Quem, parvo como nós, suspeitaria

Como era tolo o que nos encantava,

Como era frouxo o que nos sustentava

E como era fugaz nossa alegria?


Tudo nosso era, já, morrer e ruir,

Mas nós ainda insistíamos em rir

Nosso riso vulgar e inconsequente


Como se continuasse a vida a ser

Um poema lindo que se pode ler

No álbum florido de uma adolescente.

quinta-feira, 13 de janeiro de 2022

A praga

As palavras, principalmente as mais belas e essenciais, continuam me abandonando. Com quantas poderei ainda contar amanhã, depois de amanhã, daqui a um mês ou um ano? Adulo saudade, bajulo horizonte, afago mar. Amor eu adulo, bajulo e afago. Que seja ela a última a me deixar.

terça-feira, 11 de janeiro de 2022

Seu Jarbas e Jesus

 Ontem, na hora do almoço no asilo, seu Jarbas disse que tinha acabado de ver Jesus no jardim. Entretidos em tomar a canja, os outros velhinhos não lhe deram atenção. Ele tentou de novo, mas a única resposta que continuou a ter foi o ruído dos lábios sorvendo o caldo. Então ele encheu também a colher, mas antes de levá-la à boca resmungou: na próxima vez que eu encontrar Jesus, não vou contar a vocês.

domingo, 9 de janeiro de 2022

Hoje na revista Rubem

 https://rubem.wordpress.com/2022/01/09/literatices-raul-drewnick/

sábado, 8 de janeiro de 2022

Soneto da voz que deveria celebrar o amor

Que nós nos entreguemos ao amor,

Que nós nos demos a ele inteiramente,

Que nós nos submetamos plenamente,

Como um servo se entrega ao seu senhor.


Possamos sempre, para bem servi-lo,

Manter a nossa mente preparada

Para jamais nós lhe negarmos nada

E dar-lhe isto, e dar-lhe isso, e dar-lhe aquilo.


Que nos imponha sempre submissão

E nunca venha a nos pedir perdão

Por nos levar assim a venerá-lo.


Se alguém pedir perdão, sejamos nós,

Porque devia ser de rei a voz

Que o celebra, e não esta, de vassalo.

sexta-feira, 7 de janeiro de 2022

Deserção

As palavras vão abandonando o velho poeta.

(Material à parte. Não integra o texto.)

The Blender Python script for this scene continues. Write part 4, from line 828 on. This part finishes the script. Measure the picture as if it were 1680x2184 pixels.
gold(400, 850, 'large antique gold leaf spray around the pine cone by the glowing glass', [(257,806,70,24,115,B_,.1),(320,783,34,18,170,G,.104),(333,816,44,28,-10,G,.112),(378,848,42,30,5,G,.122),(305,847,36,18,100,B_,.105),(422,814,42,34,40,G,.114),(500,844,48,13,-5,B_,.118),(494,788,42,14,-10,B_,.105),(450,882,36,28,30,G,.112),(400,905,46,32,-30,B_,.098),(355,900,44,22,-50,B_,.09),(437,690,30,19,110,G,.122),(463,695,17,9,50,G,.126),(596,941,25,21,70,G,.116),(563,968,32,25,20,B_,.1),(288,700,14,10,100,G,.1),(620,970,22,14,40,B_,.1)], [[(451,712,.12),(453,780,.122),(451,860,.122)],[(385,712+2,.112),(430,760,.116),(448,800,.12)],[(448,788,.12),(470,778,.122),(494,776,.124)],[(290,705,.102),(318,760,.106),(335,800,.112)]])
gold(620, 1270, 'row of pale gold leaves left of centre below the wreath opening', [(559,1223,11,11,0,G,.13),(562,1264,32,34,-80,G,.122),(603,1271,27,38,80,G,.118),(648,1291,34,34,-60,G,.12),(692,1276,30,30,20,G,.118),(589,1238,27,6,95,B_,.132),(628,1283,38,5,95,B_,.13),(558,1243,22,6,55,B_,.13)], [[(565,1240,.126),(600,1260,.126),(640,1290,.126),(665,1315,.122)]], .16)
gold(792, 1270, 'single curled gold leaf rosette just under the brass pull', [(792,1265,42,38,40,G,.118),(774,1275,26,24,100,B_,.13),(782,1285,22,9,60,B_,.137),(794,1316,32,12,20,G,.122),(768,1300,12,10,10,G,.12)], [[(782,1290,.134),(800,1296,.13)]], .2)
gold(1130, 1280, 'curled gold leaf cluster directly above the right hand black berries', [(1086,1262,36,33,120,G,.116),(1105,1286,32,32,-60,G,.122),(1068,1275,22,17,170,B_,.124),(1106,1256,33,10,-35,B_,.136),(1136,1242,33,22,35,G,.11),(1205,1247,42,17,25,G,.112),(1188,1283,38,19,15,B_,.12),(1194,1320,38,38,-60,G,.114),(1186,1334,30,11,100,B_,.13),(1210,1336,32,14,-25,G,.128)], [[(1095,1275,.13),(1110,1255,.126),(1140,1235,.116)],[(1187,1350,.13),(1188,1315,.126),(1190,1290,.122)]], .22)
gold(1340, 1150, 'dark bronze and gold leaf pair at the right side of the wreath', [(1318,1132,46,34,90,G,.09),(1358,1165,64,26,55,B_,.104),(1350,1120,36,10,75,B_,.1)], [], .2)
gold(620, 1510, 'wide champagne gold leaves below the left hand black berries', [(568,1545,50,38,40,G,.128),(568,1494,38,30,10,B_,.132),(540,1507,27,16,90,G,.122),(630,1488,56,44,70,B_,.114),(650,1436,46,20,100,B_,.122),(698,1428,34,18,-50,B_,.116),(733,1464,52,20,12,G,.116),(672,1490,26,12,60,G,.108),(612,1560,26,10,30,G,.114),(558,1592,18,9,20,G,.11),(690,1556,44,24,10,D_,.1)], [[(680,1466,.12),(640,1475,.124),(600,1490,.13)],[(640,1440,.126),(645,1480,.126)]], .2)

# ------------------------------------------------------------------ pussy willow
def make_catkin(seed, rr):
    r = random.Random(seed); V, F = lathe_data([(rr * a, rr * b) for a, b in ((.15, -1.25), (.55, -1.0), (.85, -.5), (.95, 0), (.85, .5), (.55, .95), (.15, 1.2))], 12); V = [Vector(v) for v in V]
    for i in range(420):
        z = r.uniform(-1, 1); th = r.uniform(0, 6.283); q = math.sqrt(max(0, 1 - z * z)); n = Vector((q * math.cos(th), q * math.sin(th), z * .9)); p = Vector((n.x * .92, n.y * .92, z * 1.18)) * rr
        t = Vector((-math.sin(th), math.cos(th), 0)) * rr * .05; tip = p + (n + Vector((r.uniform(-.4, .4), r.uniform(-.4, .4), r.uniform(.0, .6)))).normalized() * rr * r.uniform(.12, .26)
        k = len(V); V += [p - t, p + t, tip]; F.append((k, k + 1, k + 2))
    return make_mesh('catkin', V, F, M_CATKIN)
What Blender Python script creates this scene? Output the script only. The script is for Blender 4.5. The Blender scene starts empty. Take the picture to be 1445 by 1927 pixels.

A cada dia há mais coisas que ele não consegue nomear. Receia que chegue um momento no qual, diante de um arco-íris, precise perguntar a alguém de que se trata.

terça-feira, 4 de janeiro de 2022

A chave dos sonetos

 Um leitor admirou-se quando mencionei os quatrocentos sonetos que escrevi. Como não os contei, o número é um cálculo, apenas, e talvez subestimado. Não estranharia se eles fossem quinhentos. Estão aqui, para quem porventura se animar a lê-los. O acesso a eles é simples. Basta digitar na janela do arquivo, no alto, as palavras Soneto da e se abrirá uma sequência deles. Quando esta terminar, digite-se Soneto das; depois, Soneto do; em seguida, Soneto dos. A lista se completará com Soneto de, Soneto em e Soneto que. Receio que eles, no conjunto, representem uma demonstração mais de teimosia que de senso artístico. Por isso, peço desculpas antecipadas a quem se dispuser a aceitar o convite.

Agenda

Toma os remédios com regularidade. Malha de manhã, corre à tarde. Quando a hora chegar, ninguém poderá acusá-lo de entregar à Morte um produto de baixa qualidade.

domingo, 2 de janeiro de 2022

Justiça cega

Enquanto ele, no velório, fixando os olhos furtivamente na exuberante viúva, pensava na má sorte do defunto, chegou da rua o som de uma batida  de carros e uma voz irada o atingiu: filho da puta.

sábado, 1 de janeiro de 2022

O tirano

Não sei dizer há quanto tempo anda comigo, respira meu ar e dorme em minha cama o assassino que me fere e me matará. Vocês o conhecem e, se não pronunciam as seis consoantes e três vogais do seu nome, é por temerem que, invocado, ele lhes entre pela garganta e amesquinhe suas palavras, como aconteceu comigo, e agite seus braços como os de um boneco de posto de gasolina, e lhes moa o cérebro, como fez com o meu, e os leve a tropeçar em cada passo, e a estatelar-se, e a ajoelhar-se, e a implorar inutilmente por clemência.